Rachel:  “This isn’t just about this case. You did walk to the front of the line.  And I don’t know if it’s because you know the chief from Glenco but you walked in and you went right to the front.”

Raylan:  “Yeah. You ever consider I happen to be good at the job?”

Rachel:  “And you being a tall good-looking white man with a shitload of swagger?  That has nothing to do with it? You get away with just about anything.”

Raylan:  “What do I get away with?”

Rachel:  “Look in the mirror! How’d you think it’d go over if I came in to work one day wearing a cowboy hat?”  (Raylan smirks.  Rachel persists.)  “You think I’d get away with that?”
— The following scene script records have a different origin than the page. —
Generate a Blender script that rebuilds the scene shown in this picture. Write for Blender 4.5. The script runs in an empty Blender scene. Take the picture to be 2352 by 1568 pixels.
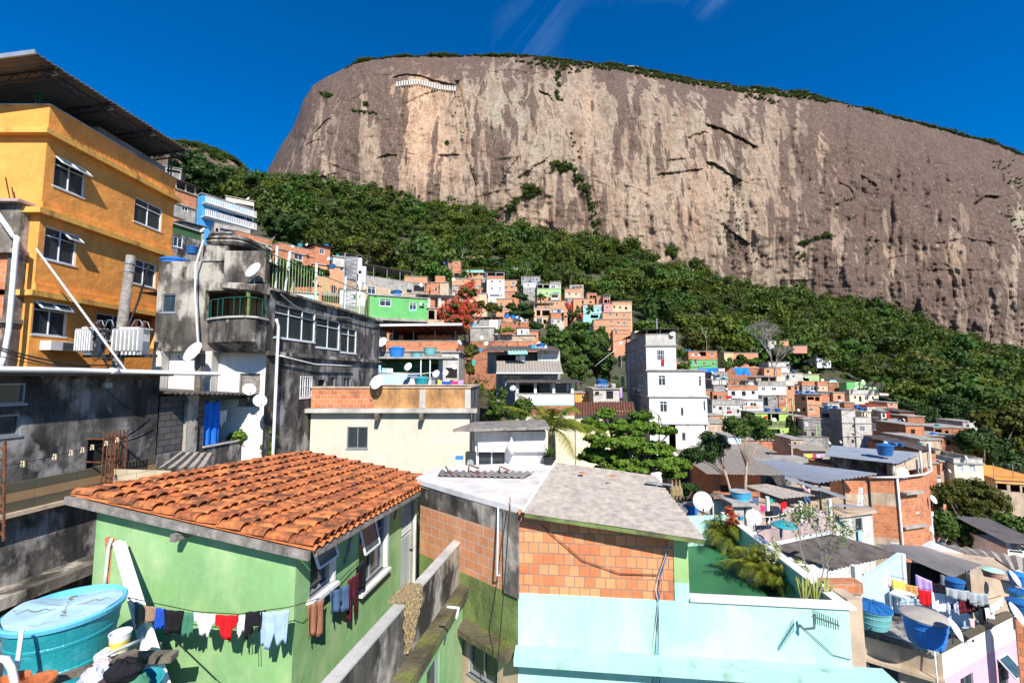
import bpy,math,random
import numpy as np
from mathutils import Vector
rad = math.radians
scene = bpy.context.scene
COL = scene.collection
random.seed(7)
RNG = np.random.default_rng(11)

# ---------------- camera, sky, sun, exposure ----------------
PITCH = rad(4.63)
cam_d = bpy.data.cameras.new('camera'); cam = bpy.data.objects.new('camera',cam_d); COL.objects.link(cam)
cam_d.sensor_width = 36; cam_d.lens = 36*1000/2352; cam_d.clip_end = 5000; cam_d.clip_start = .1
cam.location = (0,0,0); cam.rotation_euler = (rad(90)+PITCH,0,0)
scene.camera = cam
SUN_EL,SUN_AZ = rad(41),rad(17)          # azimuth to the right of straight behind the camera
sun_d = bpy.data.lights.new('sun','SUN'); sun = bpy.data.objects.new('sun',sun_d); COL.objects.link(sun)
sun_d.energy = 5; sun_d.angle = rad(.5); sun_d.color = (1,.95,.87)
S = Vector((math.sin(SUN_AZ)*math.cos(SUN_EL),-math.cos(SUN_AZ)*math.cos(SUN_EL),math.sin(SUN_EL)))
sun.rotation_euler = S.to_track_quat('Z','Y').to_euler(); sun.location = (10,-20,40)
W = bpy.data.worlds.new('World'); scene.world = W; W.use_nodes = True
nt = W.node_tree; nt.nodes.clear()
sky = nt.nodes.new('ShaderNodeTexSky'); sky.sky_type = 'NISHITA'; sky.sun_disc = False
sky.sun_elevation = SUN_EL; sky.sun_rotation = rad(180)-SUN_AZ
sky.air_density = 1.0; sky.dust_density = .15; sky.ozone_density = 6; sky.altitude = 400
hs = nt.nodes.new('ShaderNodeHueSaturation'); hs.inputs['Saturation'].default_value = 1.42; hs.inputs['Hue'].default_value = .506
tc = nt.nodes.new('ShaderNodeTexCoord')
mp = nt.nodes.new('ShaderNodeMapping'); mp.inputs['Rotation'].default_value = (0,rad(-38),rad(25)); mp.inputs['Scale'].default_value = (7,1.2,1.4)
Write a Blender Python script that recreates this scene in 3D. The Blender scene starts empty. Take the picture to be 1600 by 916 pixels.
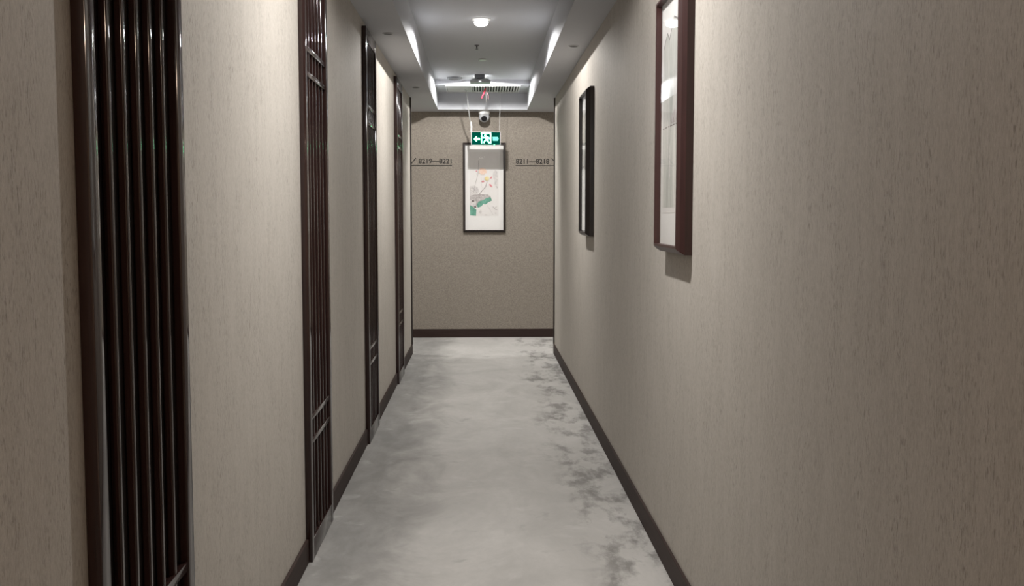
import bpy, bmesh, math, random
from mathutils import Vector, Matrix
random.seed(7)
scn = bpy.context.scene
COL = scn.collection
R = math.radians

# ------------------------------------------------------------------ camera
CAM_H = 1.41
cd = bpy.data.cameras.new('camera')
cam = bpy.data.objects.new('camera', cd)
COL.objects.link(cam)
cd.sensor_width = 36.0
cd.lens = 36.0                      # 1600 px focal length on a 1600 px wide frame
cd.clip_start = 0.02
cam.location = (0, 0, CAM_H)
cam.rotation_euler = (R(90 - 4.36), 0, R(-1.692))
scn.camera = cam

# ------------------------------------------------------------------ world, exposure
w = bpy.data.worlds.new('world')
scn.world = w
w.use_nodes = True
w.node_tree.nodes['Background'].inputs['Color'].default_value = (0.5, 0.5, 0.52, 1)
w.node_tree.nodes['Background'].inputs['Strength'].default_value = 0.0
vs = scn.view_settings
vs.view_transform = 'Standard'
vs.look = 'None'
vs.gamma = 1
vs.use_curve_mapping = False
vs.exposure = 0.0

# corridor measures (metres): the corridor runs along +Y
XL, XR = -0.716, 0.74               # side wall faces
YB, YC, YE = -3.0, 10.37, 11.77     # back end, corner of the cross passage, end wall
ZS, ZC, ZD = 2.58, 2.82, 2.765       # soffit, coffer ceiling, lowered strip of it
CL, CR, CE = -0.484, 0.51, 11.526   # coffer edges
YSTEP = 10.83
XO = 2.9                            # how far the cross passage runs each way

COOL = (1.0, 0.975, 0.95)
LAMPS = [(0.0, 3.60, 1.0, COOL), (0.0, 7.53, 1.0, COOL), (-0.015, 10.60, 0.9, COOL)]
WARM_FILL = (0.0, -1.6, 1.35, (1.0, 0.76, 0.58))  # added unseen lamp behind the camera, warms and fills the near walls
PASSAGE = [(-1.95, 11.07, 0.55, COOL), (1.95, 11.07, 0.55, COOL)]
WIDE, NARROW = 98, 85               # watts of a lamp's wide and of its narrow beam

def spot(x, y, z, power, col, size, blend):
    l = bpy.data.lights.new('ceiling_lamp_light', 'SPOT')
    l.energy = power; l.color = col
    l.spot_size = R(size); l.spot_blend = blend
    l.shadow_soft_size = 0.025
    o = bpy.data.objects.new('ceiling_lamp_light', l)
    o.location = (x, y, z)
    COL.objects.link(o)
for lamps, z in ((LAMPS + [WARM_FILL], ZC), (PASSAGE, ZS)):
    for x, y, k, c in lamps:
        spot(x, y, z - 0.010, WIDE * k, c, 173 if y > 10 else 163, 0.05 if y > 10 else 0.2)
        spot(x, y, z - 0.010, NARROW * k, c, 118, 1.0)

# ------------------------------------------------------------------ materials
def new_mat(name):
    m = bpy.data.materials.new(name)
    m.use_nodes = True
    nt = m.node_tree
    return m, nt, nt.nodes['Principled BSDF']

def N(nt, t, **kw):
    n = nt.nodes.new(t)
    for k, v in kw.items(): setattr(n, k, v)
    return n

def noise(nt, vec, scale, detail=3, rough=0.5, mscale=(1, 1, 1), loc=(0, 0, 0), dist=0.0):
    mp = N(nt, 'ShaderNodeMapping')
    mp.inputs['Scale'].default_value = mscale
    mp.inputs['Location'].default_value = loc
    nt.links.new(vec, mp.inputs['Vector'])
    n = N(nt, 'ShaderNodeTexNoise')
    n.inputs['Scale'].default_value = scale
    n.inputs['Detail'].default_value = detail
    n.inputs['Roughness'].default_value = rough
    n.inputs['Distortion'].default_value = dist
    nt.links.new(mp.outputs[0], n.inputs['Vector'])
    return n.outputs['Fac']

def ramp(nt, fac, stops):
    r = N(nt, 'ShaderNodeValToRGB')
    el = r.color_ramp.elements
    while len(el) < len(stops): el.new(0.5)
    for e, (p, c) in zip(el, stops):
        e.position = p
        e.color = (c, c, c, 1) if not hasattr(c, '__len__') else (*c, 1)
    nt.links.new(fac, r.inputs[0])
    return r.outputs[0]

def mix(nt, fac, a, b, mode='MIX'):
    m = N(nt, 'ShaderNodeMix', data_type='RGBA', blend_type=mode)
    if isinstance(fac, (int, float)): m.inputs[0].default_value = fac
    else: nt.links.new(fac, m.inputs[0])
    for s, v in ((6, a), (7, b)):
        if hasattr(v, '__len__'): m.inputs[s].default_value = (*v, 1)
        else: nt.links.new(v, m.inputs[s])
    return m.outputs[2]

def math_(nt, op, a, b=0.0, c=None):
    m = N(nt, 'ShaderNodeMath', operation=op)
    for i, v in enumerate((a, b) if c is None else (a, b, c)):
        if isinstance(v, (int, float)): m.inputs[i].default_value = v
        else: nt.links.new(v, m.inputs[i])
    return m.outputs[0]

def bump(nt, bs, h, strength=0.2, dist=0.002):
    b = N(nt, 'ShaderNodeBump')
    b.inputs['Strength'].default_value = strength
    b.inputs['Distance'].default_value = dist
    nt.links.new(h, b.inputs['Height'])
    nt.links.new(b.outputs[0], bs.inputs['Normal'])

def objco(nt):
    return N(nt, 'ShaderNodeTexCoord').outputs['Object']

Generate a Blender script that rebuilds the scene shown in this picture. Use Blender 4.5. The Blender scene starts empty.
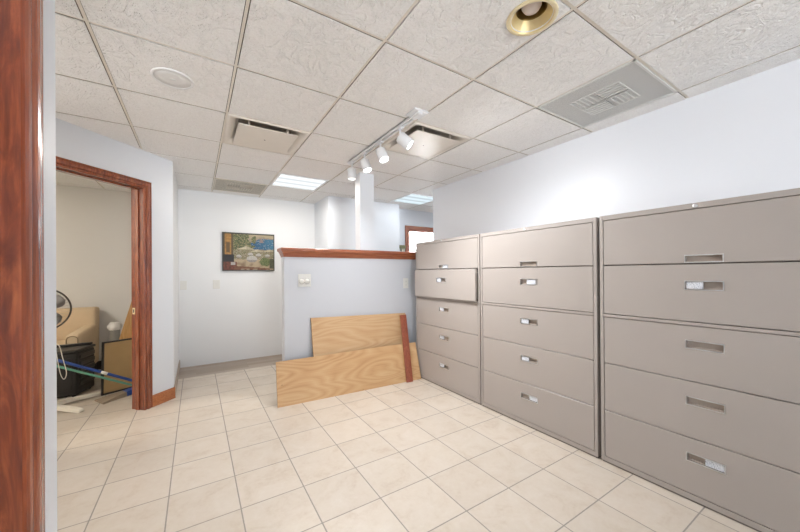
import bpy, bmesh, math, random
from mathutils import Vector, Matrix, noise
random.seed(7)
SC = bpy.context.scene
COL = SC.collection
PI = math.pi
H = 2.4075            # ceiling height

# ------------------------------------------------------------------ materials
def new_mat(name):
    m = bpy.data.materials.new(name); m.use_nodes = True
    nt = m.node_tree; nt.nodes.clear()
    out = nt.nodes.new('ShaderNodeOutputMaterial')
    b = nt.nodes.new('ShaderNodeBsdfPrincipled')
    nt.links.new(b.outputs[0], out.inputs[0])
    return m, nt, b

def N(nt, t, **kw):
    n = nt.nodes.new(t)
    for k, v in kw.items(): setattr(n, k, v)
    return n

def math_node(nt, op, a, b=None, c=None):
    n = N(nt, 'ShaderNodeMath', operation=op)
    for i, v in enumerate((a, b, c)):
        if v is None: continue
        if isinstance(v, (int, float)): n.inputs[i].default_value = v
        else: nt.links.new(v, n.inputs[i])
    return n.outputs[0]

def ramp(nt, fac, stops):
    r = N(nt, 'ShaderNodeValToRGB')
    el = r.color_ramp.elements
    while len(el) < len(stops): el.new(0.5)
    for e, (p, c) in zip(el, stops):
        e.position = p; e.color = (c[0], c[1], c[2], 1)
    nt.links.new(fac, r.inputs[0])
    return r.outputs[0]

def mixc(nt, fac, a, b):
    n = N(nt, 'ShaderNodeMix', data_type='RGBA')
    if isinstance(fac, (int, float)): n.inputs[0].default_value = fac
    else: nt.links.new(fac, n.inputs[0])
    for i, v in ((6, a), (7, b)):
        if isinstance(v, tuple): n.inputs[i].default_value = (v[0], v[1], v[2], 1)
        else: nt.links.new(v, n.inputs[i])
    return n.outputs[2]

def pos(nt):
    return N(nt, 'ShaderNodeNewGeometry').outputs['Position']

def noise_tex(nt, vec, scale, detail=4, rough=0.55, dist=0.0):
    n = N(nt, 'ShaderNodeTexNoise')
    n.inputs['Scale'].default_value = scale; n.inputs['Detail'].default_value = detail
    n.inputs['Roughness'].default_value = rough; n.inputs['Distortion'].default_value = dist
    if vec is not None: nt.links.new(vec, n.inputs['Vector'])
    return n.outputs['Fac']

def mapping(nt, vec, scale=(1, 1, 1), rot=(0, 0, 0), loc=(0, 0, 0)):
    n = N(nt, 'ShaderNodeMapping')
    n.inputs['Scale'].default_value = scale; n.inputs['Rotation'].default_value = rot; n.inputs['Location'].default_value = loc
    nt.links.new(vec, n.inputs['Vector'])
    return n.outputs[0]

def bump(nt, b, h, strength, dist=0.01):
    n = N(nt, 'ShaderNodeBump')
    n.inputs['Strength'].default_value = strength; n.inputs['Distance'].default_value = dist
    nt.links.new(h, n.inputs['Height']); nt.links.new(n.outputs[0], b.inputs['Normal'])

def plain(name, col, rough=0.5, metal=0.0, var=0.04, bscale=120, bstr=0.05, coat=0.0, spec=0.5):
    m, nt, b = new_mat(name)
    tc = N(nt, 'ShaderNodeTexCoord').outputs['Object']
    f = noise_tex(nt, tc, 9, 3)
    dk = tuple(c * (1 - var) for c in col); lt = tuple(min(1, c * (1 + var)) for c in col)
    nt.links.new(mixc(nt, f, dk, lt), b.inputs['Base Color'])
    b.inputs['Roughness'].default_value = rough; b.inputs['Metallic'].default_value = metal
    b.inputs['Specular IOR Level'].default_value = spec
    if coat: b.inputs['Coat Weight'].default_value = coat; b.inputs['Coat Roughness'].default_value = 0.12
    if bstr: bump(nt, b, noise_tex(nt, tc, bscale, 3), bstr, 0.002)
    return m

def emit(name, col, strength):
    m = bpy.data.materials.new(name); m.use_nodes = True
    nt = m.node_tree; nt.nodes.clear()
    out = nt.nodes.new('ShaderNodeOutputMaterial'); e = nt.nodes.new('ShaderNodeEmission')
    e.inputs[0].default_value = (*col, 1); e.inputs[1].default_value = strength
    nt.links.new(e.outputs[0], out.inputs[0])
    return m

def wood(name, dark, mid, light, axis, rough=0.3, coat=0.4, scale=1.0, fig=1.1):
    m, nt, b = new_mat(name)
    p = pos(nt)
    s = [16 * scale] * 3; s[axis] = fig * scale
    f1 = noise_tex(nt, mapping(nt, p, tuple(s)), 2.2, 5, 0.62, 2.0)
    s3 = [34 * scale] * 3; s3[axis] = 1.6 * scale
    f3 = noise_tex(nt, mapping(nt, p, tuple(s3)), 2.0, 3, 0.5, 1.5)
    s2 = [160] * 3; s2[axis] = 5
    f2 = noise_tex(nt, mapping(nt, p, tuple(s2)), 1.0, 3)
    f = math_node(nt, 'ADD', math_node(nt, 'MULTIPLY', f1, 0.5), math_node(nt, 'ADD', math_node(nt, 'MULTIPLY', f2, 0.18), math_node(nt, 'MULTIPLY', f3, 0.32)))
    c = ramp(nt, f, [(0.36, dark), (0.5, mid), (0.63, light)])
    nt.links.new(c, b.inputs['Base Color'])
    b.inputs['Roughness'].default_value = rough
    b.inputs['Coat Weight'].default_value = coat; b.inputs['Coat Roughness'].default_value = 0.15
    bump(nt, b, f2, 0.08, 0.001)
    return m

def plywood(name, cols, seed, knot=None):
    # u = length (object X), v = height (object Z)
    m, nt, b = new_mat(name)
    tc = N(nt, 'ShaderNodeTexCoord').outputs['Object']
    v = mapping(nt, tc, (0.5, 1, 3.0), (0, 0, 0), (seed, seed * 0.7, seed * 0.3))
    f = noise_tex(nt, v, 1.5, 1.2, 0.35, 0.35)
    if knot:
        sep = N(nt, 'ShaderNodeSeparateXYZ'); nt.links.new(tc, sep.inputs[0])
        dx = math_node(nt, 'MULTIPLY', math_node(nt, 'SUBTRACT', sep.outputs[0], knot[0]), 1.6)
        dz = math_node(nt, 'MULTIPLY', math_node(nt, 'SUBTRACT', sep.outputs[2], knot[1]), 5.0)
        d2 = math_node(nt, 'ADD', math_node(nt, 'MULTIPLY', dx, dx), math_node(nt, 'MULTIPLY', dz, dz))
        k = math_node(nt, 'DIVIDE', 0.22, math_node(nt, 'ADD', d2, 0.45))
        f = math_node(nt, 'ADD', f, k)
    rings = math_node(nt, 'MULTIPLY', f, 17.0)
    fr = math_node(nt, 'FRACT', rings)
    tri = math_node(nt, 'ABSOLUTE', math_node(nt, 'SUBTRACT', math_node(nt, 'MULTIPLY', fr, 2.0), 1.0))
    fine = noise_tex(nt, mapping(nt, tc, (2.2, 60, 150)), 1.0, 3)
    big = noise_tex(nt, mapping(nt, tc, (1.0, 1, 2.0), (0, 0, 0), (seed, 0, 0)), 2.0, 2)
    g = math_node(nt, 'ADD', math_node(nt, 'MULTIPLY', tri, 0.24),
                  math_node(nt, 'ADD', math_node(nt, 'MULTIPLY', fine, 0.42), math_node(nt, 'MULTIPLY', big, 0.40)))
    c = ramp(nt, g, [(0.22, cols[0]), (0.5, cols[1]), (0.85, cols[2])])
    spots = noise_tex(nt, mapping(nt, tc, (6, 6, 11), (0, 0, 0), (seed * 3, 1, 2)), 2.0, 1)
    sm = N(nt, 'ShaderNodeMapRange'); sm.inputs[1].default_value = 0.745; sm.inputs[2].default_value = 0.80
    nt.links.new(spots, sm.inputs[0])
    c = mixc(nt, math_node(nt, 'MULTIPLY', sm.outputs[0], 0.7), c, (0.16, 0.075, 0.03))
    nt.links.new(c, b.inputs['Base Color'])
    b.inputs['Roughness'].default_value = 0.5
    bump(nt, b, fine, 0.1, 0.001)
    return m

def floor_tile_mat(name, x0, y0, s):
    m, nt, b = new_mat(name)
    p = pos(nt)
    sep = N(nt, 'ShaderNodeSeparateXYZ'); nt.links.new(p, sep.inputs[0])
    jit = math_node(nt, 'MULTIPLY', math_node(nt, 'SUBTRACT', noise_tex(nt, p, 60, 2), 0.5), 0.0022)
    ms, ids = [], []
    for o, c0 in ((0, x0), (1, y0)):
        t = math_node(nt, 'DIVIDE', math_node(nt, 'SUBTRACT', sep.outputs[o], c0), s)
        ids.append(math_node(nt, 'FLOOR', t))
        fr = math_node(nt, 'FRACT', t)
        d = math_node(nt, 'MULTIPLY', math_node(nt, 'MINIMUM', fr, math_node(nt, 'SUBTRACT', 1.0, fr)), s)
        ms.append(math_node(nt, 'ADD', d, jit))
    d = math_node(nt, 'MINIMUM', ms[0], ms[1])
    mr = N(nt, 'ShaderNodeMapRange'); mr.inputs[1].default_value = 0.0022; mr.inputs[2].default_value = 0.0042
    mr.interpolation_type = 'SMOOTHSTEP'
    nt.links.new(d, mr.inputs[0]); tile = mr.outputs[0]
    comb = N(nt, 'ShaderNodeCombineXYZ'); nt.links.new(ids[0], comb.inputs[0]); nt.links.new(ids[1], comb.inputs[1])
    wn = N(nt, 'ShaderNodeTexWhiteNoise'); nt.links.new(comb.outputs[0], wn.inputs['Vector'])
    off = N(nt, 'ShaderNodeVectorMath', operation='MULTIPLY_ADD')
    nt.links.new(wn.outputs['Color'], off.inputs[0]); off.inputs[1].default_value = (9, 9, 9); nt.links.new(p, off.inputs[2])
    big = noise_tex(nt, off.outputs[0], 6.5, 5, 0.6, 0.8)
    fine = noise_tex(nt, off.outputs[0], 45, 4, 0.7)
    mot = math_node(nt, 'ADD', math_node(nt, 'MULTIPLY', big, 0.7), math_node(nt, 'MULTIPLY', fine, 0.3))
    c = ramp(nt, mot, [(0.28, (0.46, 0.38, 0.30)), (0.47, (0.535, 0.47, 0.395)), (0.70, (0.575, 0.52, 0.455))])
    v = math_node(nt, 'MULTIPLY_ADD', wn.outputs['Value'], 0.07, 0.945)
    vv = N(nt, 'ShaderNodeVectorMath', operation='SCALE'); nt.links.new(c, vv.inputs[0]); nt.links.new(v, vv.inputs['Scale'])
    col = mixc(nt, tile, (0.27, 0.245, 0.22), vv.outputs[0])
    nt.links.new(col, b.inputs['Base Color'])
    r = N(nt, 'ShaderNodeMapRange'); r.inputs[3].default_value = 0.8; r.inputs[4].default_value = 0.34
    nt.links.new(tile, r.inputs[0]); nt.links.new(r.outputs[0], b.inputs['Roughness'])
    hgt = math_node(nt, 'ADD', tile, math_node(nt, 'MULTIPLY', fine, 0.12))
    bump(nt, b, hgt, 0.35, 0.002)
    return m

def plank_mat(name):
    m, nt, b = new_mat(name)
    p = pos(nt)
    br = N(nt, 'ShaderNodeTexBrick')
    br.inputs['Scale'].default_value = 1.0; br.inputs['Brick Width'].default_value = 0.6; br.inputs['Row Height'].default_value = 0.09
    br.inputs['Mortar Size'].default_value = 0.0012
    br.inputs['Color1'].default_value = (0.24, 0.185, 0.14, 1); br.inputs['Color2'].default_value = (0.37, 0.305, 0.245, 1)
    br.inputs['Mortar'].default_value = (0.25, 0.2, 0.16, 1)
    nt.links.new(p, br.inputs['Vector'])
    g = noise_tex(nt, mapping(nt, p, (3, 60, 60)), 1.0, 4)
    c = mixc(nt, math_node(nt, 'MULTIPLY', g, 0.5), br.outputs[0], (0.25, 0.195, 0.145))
    nt.links.new(c, b.inputs['Base Color']); b.inputs['Roughness'].default_value = 0.35
    return m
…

Raylan:  “Go on, try it on.”  (Rachel looks at him curiously, as if she might.  End of scene.)

See?  It’s really Rachel’s fault that she’s not more assertive.  Not only did she fail to take control in her own case, but in this very conversation she permits the subject of the white man’s aggression to drop.  After this scene, the episode spends zero more time fretting about the fact that Raylan has completely taken control.  He continues to use the same tall, good-looking white man with a shitload of swagger persona, and he wins.  Now that we’ve had a moment to take feminism into account, we can go back to appreciating a 1950s version of gender/race relations, where the white guy is always in charge.

And what happens at the end of the episode?  Rachel does try on the cowboy hat.  But it doesn’t fit.